KP3

Makayla, Ruben, Kalista, Nay

The Intolerable Acts were the American Patriots' term for a series of punitive laws passed by the British Parliament in 1774 after the Boston Tea party. They were meant to punish the Massachusetts colonists for their defiance in throwing a large tea shipment into Boston harbor. (Page 168)


Mercy Otis Warren was a political writer and propagandist of the American Revolution. In the eighteenth century, topics such as politics and war were thought to be the province of men. Few men and fewer women had the education or training to write about these subjects. Warren was an exception. During the years before the American Revolution, Warren published poems and plays that attacked royal authority in Massachusetts and urged colonists to resist British infringements on colonial rights and liberties. (Page 202)


Abigail Adams was the wife of John Adams and the mother of John Quincy Adams.Adams's life is one of the most documented of the first ladies: she is remembered for the many letters she wrote to her husband while he stayed in Philadelphia, Pennsylvania, during the Continental Congresses. John frequently sought the advice of Abigail on many matters, and their letters are filled with intellectual discussions on government and politics. The letters serve as eyewitness accounts of the American Revolutionary War home front. (Page 258)
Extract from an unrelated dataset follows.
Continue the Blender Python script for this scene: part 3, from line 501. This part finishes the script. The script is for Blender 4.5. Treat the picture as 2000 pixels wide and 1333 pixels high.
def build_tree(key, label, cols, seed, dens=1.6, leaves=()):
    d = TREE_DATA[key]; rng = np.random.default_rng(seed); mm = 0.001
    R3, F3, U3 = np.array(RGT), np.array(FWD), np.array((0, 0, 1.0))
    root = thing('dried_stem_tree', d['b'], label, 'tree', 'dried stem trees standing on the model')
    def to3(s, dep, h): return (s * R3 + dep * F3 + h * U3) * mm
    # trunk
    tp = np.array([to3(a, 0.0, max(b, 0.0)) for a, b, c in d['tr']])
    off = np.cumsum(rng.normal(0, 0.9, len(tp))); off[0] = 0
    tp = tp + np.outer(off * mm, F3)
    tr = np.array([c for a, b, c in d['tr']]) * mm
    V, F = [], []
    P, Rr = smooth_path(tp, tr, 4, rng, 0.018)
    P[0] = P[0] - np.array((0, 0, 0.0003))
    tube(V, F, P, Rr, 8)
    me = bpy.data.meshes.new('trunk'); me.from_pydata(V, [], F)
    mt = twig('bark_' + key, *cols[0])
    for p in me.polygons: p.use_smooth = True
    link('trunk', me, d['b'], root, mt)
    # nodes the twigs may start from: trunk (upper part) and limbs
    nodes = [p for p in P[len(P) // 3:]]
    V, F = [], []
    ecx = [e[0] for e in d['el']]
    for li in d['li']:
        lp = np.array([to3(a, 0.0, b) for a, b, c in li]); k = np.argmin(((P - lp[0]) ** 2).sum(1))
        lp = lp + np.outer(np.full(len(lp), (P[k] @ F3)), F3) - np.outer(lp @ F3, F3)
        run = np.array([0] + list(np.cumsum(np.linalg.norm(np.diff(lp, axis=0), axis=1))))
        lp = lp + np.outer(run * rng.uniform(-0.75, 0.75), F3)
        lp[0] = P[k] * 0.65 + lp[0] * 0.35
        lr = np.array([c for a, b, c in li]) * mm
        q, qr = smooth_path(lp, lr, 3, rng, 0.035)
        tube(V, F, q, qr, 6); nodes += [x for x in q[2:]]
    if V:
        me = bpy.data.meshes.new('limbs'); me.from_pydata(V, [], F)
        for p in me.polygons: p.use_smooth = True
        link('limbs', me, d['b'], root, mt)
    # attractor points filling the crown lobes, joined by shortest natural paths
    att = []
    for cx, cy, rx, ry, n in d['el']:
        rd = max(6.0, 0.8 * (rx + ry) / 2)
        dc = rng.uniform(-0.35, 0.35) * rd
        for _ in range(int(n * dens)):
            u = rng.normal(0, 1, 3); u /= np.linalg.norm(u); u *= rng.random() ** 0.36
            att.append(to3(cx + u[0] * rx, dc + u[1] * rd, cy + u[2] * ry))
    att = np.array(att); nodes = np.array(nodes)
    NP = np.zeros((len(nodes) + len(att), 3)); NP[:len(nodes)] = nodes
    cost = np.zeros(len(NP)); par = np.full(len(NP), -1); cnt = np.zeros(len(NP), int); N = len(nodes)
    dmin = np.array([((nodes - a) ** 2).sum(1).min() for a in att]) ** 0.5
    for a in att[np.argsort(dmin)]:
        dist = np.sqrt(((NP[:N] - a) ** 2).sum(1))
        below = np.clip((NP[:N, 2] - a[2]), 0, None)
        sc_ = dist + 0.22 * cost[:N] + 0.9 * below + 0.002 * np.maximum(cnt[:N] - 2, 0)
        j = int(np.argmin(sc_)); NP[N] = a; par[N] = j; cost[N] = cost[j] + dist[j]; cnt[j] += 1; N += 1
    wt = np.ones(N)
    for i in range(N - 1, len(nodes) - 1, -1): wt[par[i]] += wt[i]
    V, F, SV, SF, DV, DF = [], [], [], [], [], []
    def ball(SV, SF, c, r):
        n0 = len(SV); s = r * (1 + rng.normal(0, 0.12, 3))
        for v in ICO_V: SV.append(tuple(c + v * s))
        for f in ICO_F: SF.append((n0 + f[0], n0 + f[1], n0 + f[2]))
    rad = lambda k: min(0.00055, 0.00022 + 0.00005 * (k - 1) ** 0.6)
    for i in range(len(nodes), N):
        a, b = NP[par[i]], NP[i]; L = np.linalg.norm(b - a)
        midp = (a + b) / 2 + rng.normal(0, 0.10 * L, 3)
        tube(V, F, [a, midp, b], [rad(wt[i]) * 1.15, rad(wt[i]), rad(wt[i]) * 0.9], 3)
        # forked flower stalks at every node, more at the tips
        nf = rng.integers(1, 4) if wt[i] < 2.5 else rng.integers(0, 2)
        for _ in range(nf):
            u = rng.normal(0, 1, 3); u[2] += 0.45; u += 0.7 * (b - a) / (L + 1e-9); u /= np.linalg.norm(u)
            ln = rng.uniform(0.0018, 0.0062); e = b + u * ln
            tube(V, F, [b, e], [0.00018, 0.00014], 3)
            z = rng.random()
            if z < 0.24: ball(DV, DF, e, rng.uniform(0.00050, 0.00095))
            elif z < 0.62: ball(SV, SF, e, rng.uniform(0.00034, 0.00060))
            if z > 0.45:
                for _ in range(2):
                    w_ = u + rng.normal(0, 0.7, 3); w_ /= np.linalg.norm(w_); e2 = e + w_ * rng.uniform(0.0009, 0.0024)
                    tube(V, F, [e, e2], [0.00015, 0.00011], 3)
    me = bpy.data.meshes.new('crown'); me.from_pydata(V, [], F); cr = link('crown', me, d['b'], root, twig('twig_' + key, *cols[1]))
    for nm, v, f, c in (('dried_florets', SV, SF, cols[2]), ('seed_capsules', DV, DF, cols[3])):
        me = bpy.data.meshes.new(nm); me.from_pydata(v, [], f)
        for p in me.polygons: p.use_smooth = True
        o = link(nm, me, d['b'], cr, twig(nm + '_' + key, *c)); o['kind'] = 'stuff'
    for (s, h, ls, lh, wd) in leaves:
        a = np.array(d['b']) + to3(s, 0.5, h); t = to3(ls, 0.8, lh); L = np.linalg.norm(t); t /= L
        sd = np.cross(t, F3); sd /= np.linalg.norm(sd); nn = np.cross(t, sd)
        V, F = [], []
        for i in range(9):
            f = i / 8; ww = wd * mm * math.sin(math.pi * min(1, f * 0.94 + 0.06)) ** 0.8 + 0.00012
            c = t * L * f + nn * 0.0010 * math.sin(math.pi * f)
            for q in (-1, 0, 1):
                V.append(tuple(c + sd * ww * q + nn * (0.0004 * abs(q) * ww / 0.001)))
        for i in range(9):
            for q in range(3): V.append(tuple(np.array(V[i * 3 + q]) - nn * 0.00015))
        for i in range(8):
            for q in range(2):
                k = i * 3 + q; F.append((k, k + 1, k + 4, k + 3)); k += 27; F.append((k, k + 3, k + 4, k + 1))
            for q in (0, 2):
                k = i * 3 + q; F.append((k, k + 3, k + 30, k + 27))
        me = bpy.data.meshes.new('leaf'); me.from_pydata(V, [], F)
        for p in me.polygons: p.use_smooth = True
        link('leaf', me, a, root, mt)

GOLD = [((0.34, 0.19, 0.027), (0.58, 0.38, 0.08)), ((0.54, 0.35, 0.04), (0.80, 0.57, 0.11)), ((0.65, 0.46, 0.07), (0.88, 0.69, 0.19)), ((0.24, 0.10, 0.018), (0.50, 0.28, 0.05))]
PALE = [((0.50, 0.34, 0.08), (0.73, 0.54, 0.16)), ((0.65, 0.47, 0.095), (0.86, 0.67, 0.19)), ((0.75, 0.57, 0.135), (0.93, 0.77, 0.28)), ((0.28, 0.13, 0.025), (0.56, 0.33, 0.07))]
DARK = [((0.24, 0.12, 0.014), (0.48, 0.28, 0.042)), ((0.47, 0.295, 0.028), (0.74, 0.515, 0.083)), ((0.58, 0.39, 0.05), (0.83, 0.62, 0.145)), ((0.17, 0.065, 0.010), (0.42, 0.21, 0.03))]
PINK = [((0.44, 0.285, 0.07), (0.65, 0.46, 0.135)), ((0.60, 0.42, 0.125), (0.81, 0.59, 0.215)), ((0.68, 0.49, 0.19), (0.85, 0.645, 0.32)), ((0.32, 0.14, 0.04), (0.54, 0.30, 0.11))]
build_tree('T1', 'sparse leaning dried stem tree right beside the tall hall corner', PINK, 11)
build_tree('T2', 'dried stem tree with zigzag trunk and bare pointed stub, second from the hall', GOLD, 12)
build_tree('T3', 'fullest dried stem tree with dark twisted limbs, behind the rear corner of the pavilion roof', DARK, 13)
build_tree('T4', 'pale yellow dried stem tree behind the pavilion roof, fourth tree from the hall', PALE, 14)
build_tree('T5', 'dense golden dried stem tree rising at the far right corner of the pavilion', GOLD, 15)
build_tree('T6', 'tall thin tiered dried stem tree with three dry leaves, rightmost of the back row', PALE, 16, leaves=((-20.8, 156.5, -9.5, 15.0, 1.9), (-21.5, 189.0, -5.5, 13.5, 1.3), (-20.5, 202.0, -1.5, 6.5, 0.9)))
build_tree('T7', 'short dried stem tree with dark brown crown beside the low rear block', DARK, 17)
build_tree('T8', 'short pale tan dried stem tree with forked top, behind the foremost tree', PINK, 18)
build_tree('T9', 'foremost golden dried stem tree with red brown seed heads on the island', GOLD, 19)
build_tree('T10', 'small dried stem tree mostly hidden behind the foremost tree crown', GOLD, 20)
Jay's Treaty (1795) was between the United States and Great Britain that resolved issues with the treaty of paris (1783; ended the American Revolutionary War). Assisted with the peace ten years of trading with American and Great Britain.


Pinckney's Treaty otherwise known as the Treaty of San Lorenzo or the Treaty of Madrid, was signed in San Lorenzo de El Escorial on October 27, 1795 and created hopes of friendship between the United States and Spain.


VA and KY Resolutions (Thomas Jefferson and James Madison) were political statements drafted in 1798 and 1799 that argued that the federal government had no authority to exercise power not specifically delegated to it in the Constitution.